Specifically, the students want to reduce greenhouse gas emission by at least 8 percent a year. That would bring emissions in Maine to 75 percent below 2003 levels by 2035.

"I feel that action has to be taken before it's too late, and at this point, we really don't have much time left," says 14-year-old Lance Dinino of Kennebunk, who says he gets that sense of urgency from what he witnesses: stronger storms that are causing more environmental damage.

The state has taken action on climate change. Fifteen years ago, the state adopted a law that set goals to reduce greenhouse gas emissions to 1990 levels by the year 2010. A biennial report from the DEP earlier this year found that Maine met that target, and is on track to meet the next target of reducing emissions even further by 2020.

Ruth Metcalfe of Kennebunkport says that's not enough.

"They set their promise to us 15 years ago when they said they were going to change. I'm 15. I was born in 2003. So, in my lifetime it should have gotten better by now, but it hasn't, it's gotten worse," she says.

Some at the hearing think the proposals laid out in the petition go too far.
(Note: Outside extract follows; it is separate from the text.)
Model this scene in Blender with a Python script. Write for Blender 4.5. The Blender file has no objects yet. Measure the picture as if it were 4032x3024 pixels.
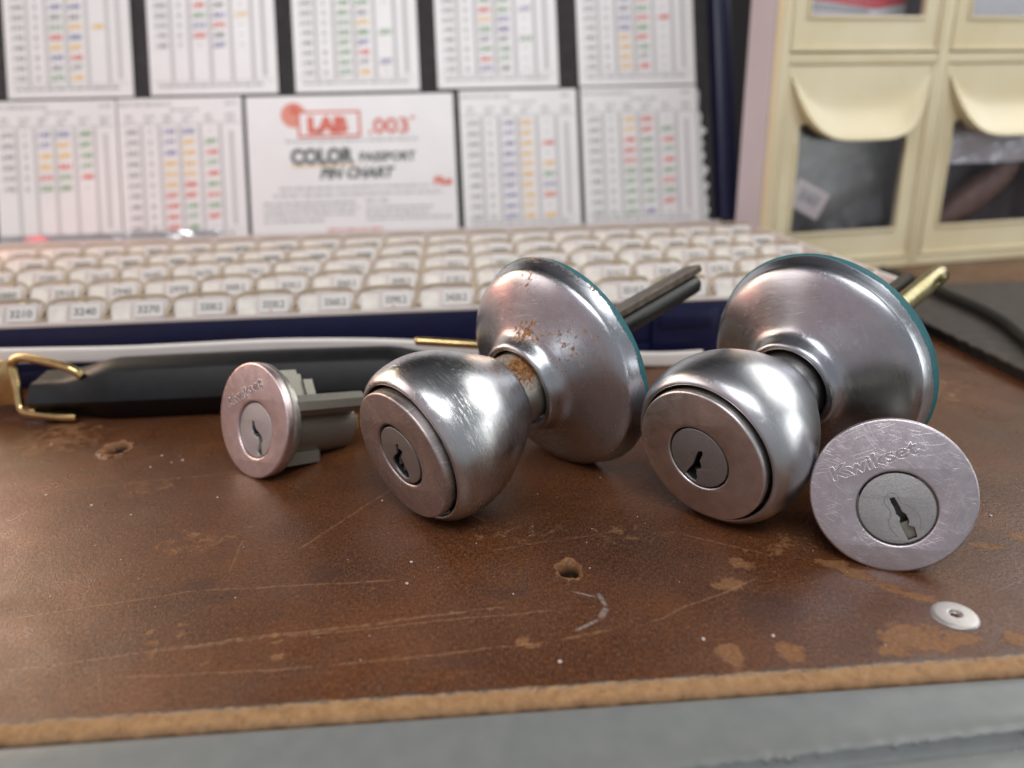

"We're speaking today on behalf of clients who are among the largest manufacturers in the state," says Lisa Gilbreath, an attorney at Pierce Atwood in Portland.
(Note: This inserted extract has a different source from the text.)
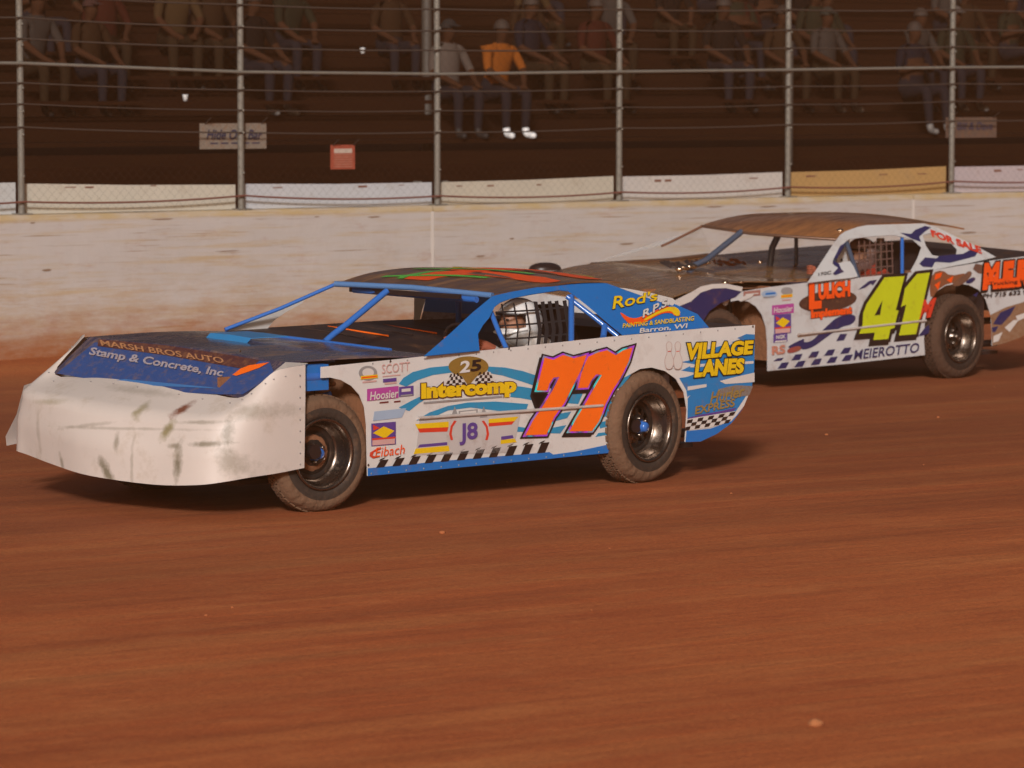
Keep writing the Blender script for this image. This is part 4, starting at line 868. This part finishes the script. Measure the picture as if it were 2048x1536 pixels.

Gilbreath says these companies aren't opposed to reducing emissions further.

"Instead, we are opposed to these proposals because they're impractical," she says.
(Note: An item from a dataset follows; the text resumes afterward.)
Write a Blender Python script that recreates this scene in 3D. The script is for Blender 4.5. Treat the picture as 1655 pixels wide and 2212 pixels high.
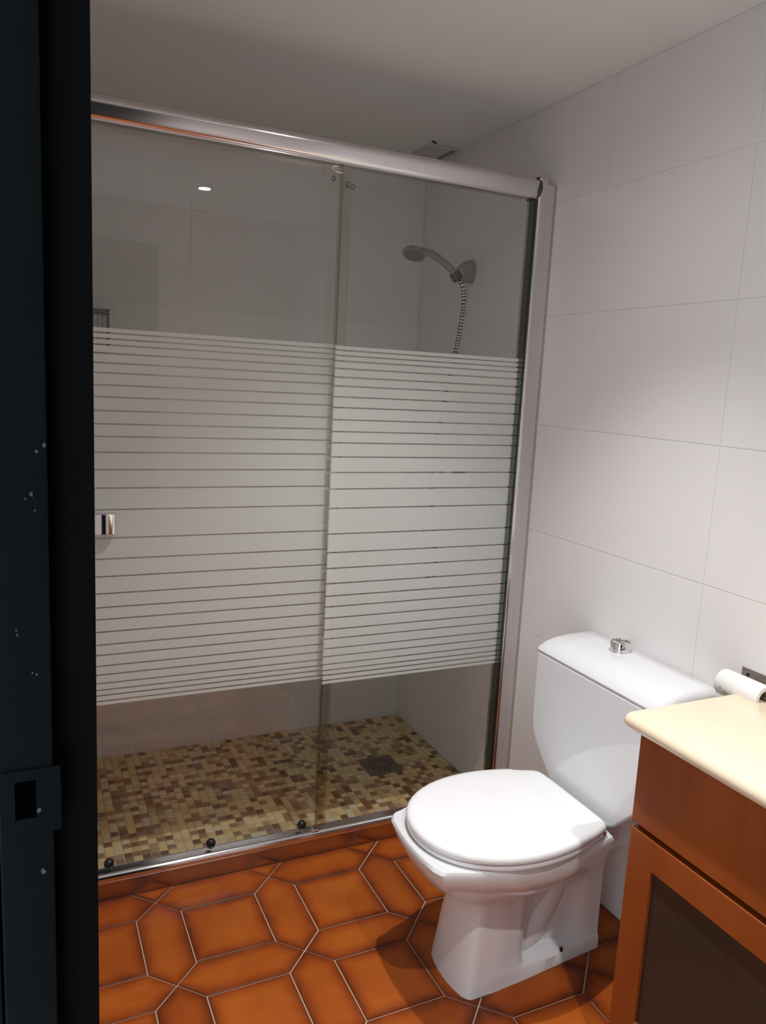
import bpy, bmesh, math, random
from mathutils import Vector, Matrix
random.seed(7)
for o in list(bpy.data.objects): bpy.data.objects.remove(o, do_unlink=True)
SC = bpy.context.scene
COL = SC.collection

# ---------------------------------------------------------------- camera
cd = bpy.data.cameras.new('camera'); cam = bpy.data.objects.new('camera', cd); COL.objects.link(cam)
cam.location = (-1.4599, -2.0434, 1.4125); cam.rotation_euler = (1.4065, -0.0514, -0.4340)
cd.sensor_fit = 'VERTICAL'; cd.sensor_height = 24.0; cd.lens = 24.0 * 1682.3 / 2212.0
cd.clip_start = 0.02; SC.camera = cam

# ---------------------------------------------------------------- world, lights, exposure
w = bpy.data.worlds.new('world'); SC.world = w; w.use_nodes = True
w.node_tree.nodes['Background'].inputs[0].default_value = (0.80, 0.93, 1.0, 1)
w.node_tree.nodes['Background'].inputs[1].default_value = 2.3  # pale blue fill added for brightness, entering by the doorway from an unseen hall
SC.view_settings.view_transform = 'Standard'; SC.view_settings.look = 'None'
SC.view_settings.gamma = 1.0; SC.view_settings.use_curve_mapping = False
SC.view_settings.exposure = -0.06
LIGHTS = [(-0.66, -1.73), (-0.655, -0.72)]
SPOT_W = 84.0
CEIL = 2.2517
BACK = 0.7965          # shower back wall
LEFT = -1.43           # left wall
FRONT = -2.40          # wall behind the camera

# ---------------------------------------------------------------- materials
def mat(name):
    m = bpy.data.materials.new(name); m.use_nodes = True
    n = m.node_tree.nodes; b = n['Principled BSDF']
    return m, n, m.node_tree.links, b
def simple(name, col, rough=0.4, metal=0.0, spec=0.5, coat=0.0, noise=0.0, nscale=20.0, bump=0.0, bscale=60.0):
    m, n, l, b = mat(name)
    b.inputs['Base Color'].default_value = (*col, 1); b.inputs['Roughness'].default_value = rough
    b.inputs['Metallic'].default_value = metal; b.inputs['Specular IOR Level'].default_value = spec
    b.inputs['Coat Weight'].default_value = coat; b.inputs['Coat Roughness'].default_value = 0.05
    tc = n.new('ShaderNodeTexCoord')
    if noise:
        nz = n.new('ShaderNodeTexNoise'); nz.inputs['Scale'].default_value = nscale; nz.inputs['Detail'].default_value = 5
        l.new(tc.outputs['Object'], nz.inputs['Vector'])
        mx = n.new('ShaderNodeMix'); mx.data_type = 'RGBA'
        mx.inputs[6].default_value = (*[c * (1 - noise) for c in col], 1); mx.inputs[7].default_value = (*[min(1, c * (1 + noise)) for c in col], 1)
        l.new(nz.outputs['Fac'], mx.inputs[0]); l.new(mx.outputs[2], b.inputs['Base Color'])
    if bump:
        nb = n.new('ShaderNodeTexNoise'); nb.inputs['Scale'].default_value = bscale; nb.inputs['Detail'].default_value = 3
        l.new(tc.outputs['Object'], nb.inputs['Vector'])
        bp = n.new('ShaderNodeBump'); bp.inputs['Strength'].default_value = bump; bp.inputs['Distance'].default_value = 0.002
        l.new(nb.outputs['Fac'], bp.inputs['Height']); l.new(bp.outputs[0], b.inputs['Normal'])
    return m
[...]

Gilbreth says the proposals would make Maine an outlier from other states, putting manufacturing companies at a competitive disadvantage. But 12-year-old Asfia Jawedi of Portland says she thinks Maine should be a leader on fighting climate change.

"Maybe if Maine could start getting less carbon emissions we could help the world see that they can do it and we could expand it so that maybe we can become carbon free," she says.

In Oregon, another group of kids has filed a lawsuit, arguing that the federal government's failure to take action on climate change is violating their constitutional rights. The Trump administration's efforts to dismiss the case have failed and it's now set for trial in October.